Work instructions.
Repeat exactly the lines of the listing below, please, starting with the first and ending with the line containing "PI = math.pi"; leave out the rest.

************

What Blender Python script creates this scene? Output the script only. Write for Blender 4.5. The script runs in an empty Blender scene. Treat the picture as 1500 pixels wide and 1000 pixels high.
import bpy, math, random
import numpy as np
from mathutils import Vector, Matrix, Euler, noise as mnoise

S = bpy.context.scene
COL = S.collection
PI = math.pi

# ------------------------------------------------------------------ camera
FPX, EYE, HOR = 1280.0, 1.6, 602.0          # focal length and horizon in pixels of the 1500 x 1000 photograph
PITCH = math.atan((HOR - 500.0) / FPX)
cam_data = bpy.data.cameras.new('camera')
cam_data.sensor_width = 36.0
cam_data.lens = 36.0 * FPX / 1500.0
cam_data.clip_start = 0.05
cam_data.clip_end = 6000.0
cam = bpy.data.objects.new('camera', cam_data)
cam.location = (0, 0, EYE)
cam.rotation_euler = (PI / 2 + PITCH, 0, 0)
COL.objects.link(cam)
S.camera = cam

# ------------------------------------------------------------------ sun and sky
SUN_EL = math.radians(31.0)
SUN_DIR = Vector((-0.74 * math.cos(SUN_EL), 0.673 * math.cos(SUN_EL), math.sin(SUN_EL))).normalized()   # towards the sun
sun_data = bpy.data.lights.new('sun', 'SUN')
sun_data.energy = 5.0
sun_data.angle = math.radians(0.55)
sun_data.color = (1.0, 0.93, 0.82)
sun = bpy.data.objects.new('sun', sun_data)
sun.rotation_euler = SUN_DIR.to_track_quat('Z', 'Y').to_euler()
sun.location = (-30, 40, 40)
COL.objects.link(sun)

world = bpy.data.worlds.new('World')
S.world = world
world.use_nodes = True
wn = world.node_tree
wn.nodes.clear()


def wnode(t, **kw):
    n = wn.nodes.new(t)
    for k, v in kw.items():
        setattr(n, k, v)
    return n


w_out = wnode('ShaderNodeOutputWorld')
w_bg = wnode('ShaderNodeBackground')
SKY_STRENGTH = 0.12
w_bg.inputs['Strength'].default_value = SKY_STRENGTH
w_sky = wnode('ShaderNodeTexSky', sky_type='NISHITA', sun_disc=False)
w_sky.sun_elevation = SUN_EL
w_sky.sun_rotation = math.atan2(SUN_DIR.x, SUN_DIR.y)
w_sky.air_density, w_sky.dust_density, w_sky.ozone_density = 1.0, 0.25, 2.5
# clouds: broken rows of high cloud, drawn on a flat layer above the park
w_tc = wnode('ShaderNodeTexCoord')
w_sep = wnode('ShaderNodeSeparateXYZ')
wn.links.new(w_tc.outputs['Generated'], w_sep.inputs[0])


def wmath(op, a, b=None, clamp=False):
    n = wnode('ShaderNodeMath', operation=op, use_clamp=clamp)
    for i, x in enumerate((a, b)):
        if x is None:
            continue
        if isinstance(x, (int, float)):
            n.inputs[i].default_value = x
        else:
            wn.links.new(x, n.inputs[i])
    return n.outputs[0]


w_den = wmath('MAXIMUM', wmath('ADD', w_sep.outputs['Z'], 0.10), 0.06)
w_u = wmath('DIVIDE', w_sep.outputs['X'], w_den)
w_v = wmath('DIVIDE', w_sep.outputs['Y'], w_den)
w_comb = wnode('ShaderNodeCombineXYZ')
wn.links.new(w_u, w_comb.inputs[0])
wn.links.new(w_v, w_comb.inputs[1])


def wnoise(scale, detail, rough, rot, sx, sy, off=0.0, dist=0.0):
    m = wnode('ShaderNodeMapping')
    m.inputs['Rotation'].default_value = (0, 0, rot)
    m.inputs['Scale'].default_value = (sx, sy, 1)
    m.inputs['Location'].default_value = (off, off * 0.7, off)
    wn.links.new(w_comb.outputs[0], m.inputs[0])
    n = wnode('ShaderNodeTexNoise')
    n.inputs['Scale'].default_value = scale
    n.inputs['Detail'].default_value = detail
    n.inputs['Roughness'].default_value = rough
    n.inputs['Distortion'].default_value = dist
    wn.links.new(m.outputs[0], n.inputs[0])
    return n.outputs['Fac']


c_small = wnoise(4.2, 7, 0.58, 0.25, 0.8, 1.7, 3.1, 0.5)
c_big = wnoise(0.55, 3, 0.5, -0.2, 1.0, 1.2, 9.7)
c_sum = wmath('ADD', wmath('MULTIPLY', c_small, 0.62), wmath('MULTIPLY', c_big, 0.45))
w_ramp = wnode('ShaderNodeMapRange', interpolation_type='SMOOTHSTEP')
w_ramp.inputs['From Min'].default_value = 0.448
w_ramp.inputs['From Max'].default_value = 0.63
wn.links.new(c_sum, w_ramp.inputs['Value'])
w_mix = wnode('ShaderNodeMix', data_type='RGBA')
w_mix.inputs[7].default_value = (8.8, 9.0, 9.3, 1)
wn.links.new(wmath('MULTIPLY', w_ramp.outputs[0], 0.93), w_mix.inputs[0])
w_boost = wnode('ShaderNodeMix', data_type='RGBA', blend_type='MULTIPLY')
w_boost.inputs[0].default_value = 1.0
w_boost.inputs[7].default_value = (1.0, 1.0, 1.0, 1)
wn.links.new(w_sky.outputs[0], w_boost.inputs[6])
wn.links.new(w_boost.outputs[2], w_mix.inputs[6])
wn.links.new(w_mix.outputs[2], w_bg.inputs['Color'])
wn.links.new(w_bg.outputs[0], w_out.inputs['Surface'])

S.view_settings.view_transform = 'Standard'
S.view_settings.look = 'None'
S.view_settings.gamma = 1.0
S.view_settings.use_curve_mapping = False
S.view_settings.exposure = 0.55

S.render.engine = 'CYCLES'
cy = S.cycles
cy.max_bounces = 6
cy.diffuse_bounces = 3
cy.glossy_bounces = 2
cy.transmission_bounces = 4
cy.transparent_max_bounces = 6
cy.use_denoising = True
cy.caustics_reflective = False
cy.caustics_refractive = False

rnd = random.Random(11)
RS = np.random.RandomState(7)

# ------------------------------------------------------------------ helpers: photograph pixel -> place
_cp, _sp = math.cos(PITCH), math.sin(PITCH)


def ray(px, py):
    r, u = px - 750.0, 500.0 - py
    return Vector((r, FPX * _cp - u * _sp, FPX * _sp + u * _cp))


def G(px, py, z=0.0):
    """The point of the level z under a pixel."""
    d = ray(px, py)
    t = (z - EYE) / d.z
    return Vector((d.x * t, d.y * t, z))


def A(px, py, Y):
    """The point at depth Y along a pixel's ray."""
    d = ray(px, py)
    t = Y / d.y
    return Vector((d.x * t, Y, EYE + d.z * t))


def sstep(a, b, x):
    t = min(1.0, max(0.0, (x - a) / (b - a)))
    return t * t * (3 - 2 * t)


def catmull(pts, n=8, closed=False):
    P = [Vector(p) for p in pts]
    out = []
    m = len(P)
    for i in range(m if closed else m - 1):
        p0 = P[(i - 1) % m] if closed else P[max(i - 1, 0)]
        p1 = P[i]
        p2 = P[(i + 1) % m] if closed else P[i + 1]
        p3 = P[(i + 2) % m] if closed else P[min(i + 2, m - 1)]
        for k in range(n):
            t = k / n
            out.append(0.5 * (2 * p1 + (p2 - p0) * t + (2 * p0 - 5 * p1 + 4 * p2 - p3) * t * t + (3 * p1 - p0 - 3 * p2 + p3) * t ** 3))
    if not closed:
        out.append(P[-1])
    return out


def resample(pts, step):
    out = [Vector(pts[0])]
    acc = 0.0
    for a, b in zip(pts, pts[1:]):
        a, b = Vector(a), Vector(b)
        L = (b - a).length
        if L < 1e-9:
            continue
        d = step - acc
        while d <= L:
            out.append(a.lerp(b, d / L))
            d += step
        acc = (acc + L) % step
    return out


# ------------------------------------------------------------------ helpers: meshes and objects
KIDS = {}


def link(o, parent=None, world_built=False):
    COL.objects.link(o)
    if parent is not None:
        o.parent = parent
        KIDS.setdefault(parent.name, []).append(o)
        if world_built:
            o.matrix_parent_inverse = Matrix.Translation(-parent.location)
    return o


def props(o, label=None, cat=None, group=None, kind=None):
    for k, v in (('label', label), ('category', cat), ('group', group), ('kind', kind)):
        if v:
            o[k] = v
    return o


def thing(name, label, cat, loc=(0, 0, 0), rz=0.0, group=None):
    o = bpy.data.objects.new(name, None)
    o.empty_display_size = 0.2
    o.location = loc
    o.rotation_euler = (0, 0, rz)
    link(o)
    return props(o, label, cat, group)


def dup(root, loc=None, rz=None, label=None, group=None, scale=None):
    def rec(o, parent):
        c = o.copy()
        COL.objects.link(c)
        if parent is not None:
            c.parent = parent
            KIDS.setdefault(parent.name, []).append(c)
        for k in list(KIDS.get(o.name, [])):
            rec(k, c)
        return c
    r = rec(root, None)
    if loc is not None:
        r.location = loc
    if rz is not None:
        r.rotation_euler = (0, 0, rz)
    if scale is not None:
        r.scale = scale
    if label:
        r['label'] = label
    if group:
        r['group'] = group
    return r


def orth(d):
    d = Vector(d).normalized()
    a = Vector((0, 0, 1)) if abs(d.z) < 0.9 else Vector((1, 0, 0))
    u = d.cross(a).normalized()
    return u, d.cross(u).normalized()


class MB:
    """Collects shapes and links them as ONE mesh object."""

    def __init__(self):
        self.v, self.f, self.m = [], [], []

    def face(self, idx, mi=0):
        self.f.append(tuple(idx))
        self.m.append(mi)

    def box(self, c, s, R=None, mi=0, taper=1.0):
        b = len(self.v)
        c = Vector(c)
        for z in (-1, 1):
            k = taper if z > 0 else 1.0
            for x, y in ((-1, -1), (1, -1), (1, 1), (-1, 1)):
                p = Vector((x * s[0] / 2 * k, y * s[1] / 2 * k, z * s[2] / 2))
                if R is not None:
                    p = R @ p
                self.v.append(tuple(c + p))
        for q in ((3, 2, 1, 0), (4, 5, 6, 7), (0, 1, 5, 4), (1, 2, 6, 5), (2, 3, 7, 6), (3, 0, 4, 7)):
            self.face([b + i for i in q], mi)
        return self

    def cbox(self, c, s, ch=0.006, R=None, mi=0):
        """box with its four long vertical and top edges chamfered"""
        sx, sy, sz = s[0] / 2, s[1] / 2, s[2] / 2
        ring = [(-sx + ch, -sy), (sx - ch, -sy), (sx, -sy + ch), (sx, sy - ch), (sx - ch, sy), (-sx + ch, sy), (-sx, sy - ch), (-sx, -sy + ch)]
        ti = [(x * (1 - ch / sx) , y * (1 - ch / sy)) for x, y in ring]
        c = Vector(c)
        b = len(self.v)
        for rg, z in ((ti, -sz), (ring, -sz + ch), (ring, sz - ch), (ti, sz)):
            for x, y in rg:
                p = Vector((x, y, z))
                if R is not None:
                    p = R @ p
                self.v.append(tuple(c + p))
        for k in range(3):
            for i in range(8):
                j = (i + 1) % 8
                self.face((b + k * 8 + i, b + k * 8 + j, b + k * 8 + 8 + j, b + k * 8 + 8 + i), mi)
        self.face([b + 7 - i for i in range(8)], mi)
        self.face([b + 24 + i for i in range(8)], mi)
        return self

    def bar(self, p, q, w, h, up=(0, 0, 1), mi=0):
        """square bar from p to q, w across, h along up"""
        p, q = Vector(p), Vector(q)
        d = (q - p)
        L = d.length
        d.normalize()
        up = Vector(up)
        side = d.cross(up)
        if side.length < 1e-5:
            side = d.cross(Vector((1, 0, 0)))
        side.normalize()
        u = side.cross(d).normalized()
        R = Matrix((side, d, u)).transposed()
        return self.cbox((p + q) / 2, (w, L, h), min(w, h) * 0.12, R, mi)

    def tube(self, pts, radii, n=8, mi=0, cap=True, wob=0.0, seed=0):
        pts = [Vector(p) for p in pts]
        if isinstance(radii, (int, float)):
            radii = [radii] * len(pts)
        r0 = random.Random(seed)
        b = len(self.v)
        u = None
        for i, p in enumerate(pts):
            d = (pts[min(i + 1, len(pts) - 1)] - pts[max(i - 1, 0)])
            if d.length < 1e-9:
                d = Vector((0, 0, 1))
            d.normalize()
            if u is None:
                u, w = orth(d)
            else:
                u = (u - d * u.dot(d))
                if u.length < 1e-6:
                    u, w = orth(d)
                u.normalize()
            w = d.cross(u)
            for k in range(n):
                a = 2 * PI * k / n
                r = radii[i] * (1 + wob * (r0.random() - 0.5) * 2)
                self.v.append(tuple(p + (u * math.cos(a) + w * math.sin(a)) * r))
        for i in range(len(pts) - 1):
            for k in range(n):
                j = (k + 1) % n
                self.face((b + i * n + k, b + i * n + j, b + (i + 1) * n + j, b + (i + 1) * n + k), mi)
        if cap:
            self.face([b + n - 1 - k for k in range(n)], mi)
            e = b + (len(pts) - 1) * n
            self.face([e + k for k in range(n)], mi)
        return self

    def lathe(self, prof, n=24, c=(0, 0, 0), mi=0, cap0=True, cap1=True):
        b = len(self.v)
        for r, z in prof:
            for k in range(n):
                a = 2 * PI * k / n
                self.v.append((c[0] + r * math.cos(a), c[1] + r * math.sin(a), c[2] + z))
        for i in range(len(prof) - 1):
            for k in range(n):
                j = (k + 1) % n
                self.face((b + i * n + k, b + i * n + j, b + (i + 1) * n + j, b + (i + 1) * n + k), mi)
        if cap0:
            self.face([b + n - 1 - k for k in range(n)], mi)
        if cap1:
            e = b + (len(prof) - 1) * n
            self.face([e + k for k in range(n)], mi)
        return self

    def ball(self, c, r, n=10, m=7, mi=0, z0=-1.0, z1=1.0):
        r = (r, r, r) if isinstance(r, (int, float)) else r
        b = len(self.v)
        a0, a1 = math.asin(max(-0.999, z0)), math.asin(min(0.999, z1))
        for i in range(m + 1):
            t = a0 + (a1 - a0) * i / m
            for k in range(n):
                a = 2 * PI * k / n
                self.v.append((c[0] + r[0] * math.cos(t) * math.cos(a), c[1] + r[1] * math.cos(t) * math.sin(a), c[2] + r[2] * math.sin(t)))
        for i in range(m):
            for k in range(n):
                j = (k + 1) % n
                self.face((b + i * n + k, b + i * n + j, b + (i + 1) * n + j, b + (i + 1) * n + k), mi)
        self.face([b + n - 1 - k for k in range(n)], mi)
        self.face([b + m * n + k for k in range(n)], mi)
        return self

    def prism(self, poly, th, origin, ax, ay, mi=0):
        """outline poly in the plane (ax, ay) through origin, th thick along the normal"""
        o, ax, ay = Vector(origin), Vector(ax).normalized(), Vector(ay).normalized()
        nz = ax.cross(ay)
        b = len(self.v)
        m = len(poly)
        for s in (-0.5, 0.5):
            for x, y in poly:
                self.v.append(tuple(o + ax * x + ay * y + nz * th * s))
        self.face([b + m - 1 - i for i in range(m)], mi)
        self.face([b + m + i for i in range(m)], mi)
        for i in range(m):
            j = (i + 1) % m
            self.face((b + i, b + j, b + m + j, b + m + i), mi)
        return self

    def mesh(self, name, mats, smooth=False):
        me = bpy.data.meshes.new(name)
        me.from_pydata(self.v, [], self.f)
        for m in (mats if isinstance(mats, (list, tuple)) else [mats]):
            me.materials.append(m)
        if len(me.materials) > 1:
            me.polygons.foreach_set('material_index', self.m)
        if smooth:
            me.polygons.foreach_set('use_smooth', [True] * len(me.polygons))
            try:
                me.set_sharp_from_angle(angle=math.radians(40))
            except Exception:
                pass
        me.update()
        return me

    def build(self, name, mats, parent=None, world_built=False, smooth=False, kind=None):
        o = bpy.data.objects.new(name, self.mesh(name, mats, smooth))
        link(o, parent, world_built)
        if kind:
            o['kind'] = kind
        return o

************

Exercise result.
What Blender Python script creates this scene? Output the script only. Write for Blender 4.5. The script runs in an empty Blender scene. Treat the picture as 1500 pixels wide and 1000 pixels high.
import bpy, math, random
import numpy as np
from mathutils import Vector, Matrix, Euler, noise as mnoise

S = bpy.context.scene
COL = S.collection
PI = math.pi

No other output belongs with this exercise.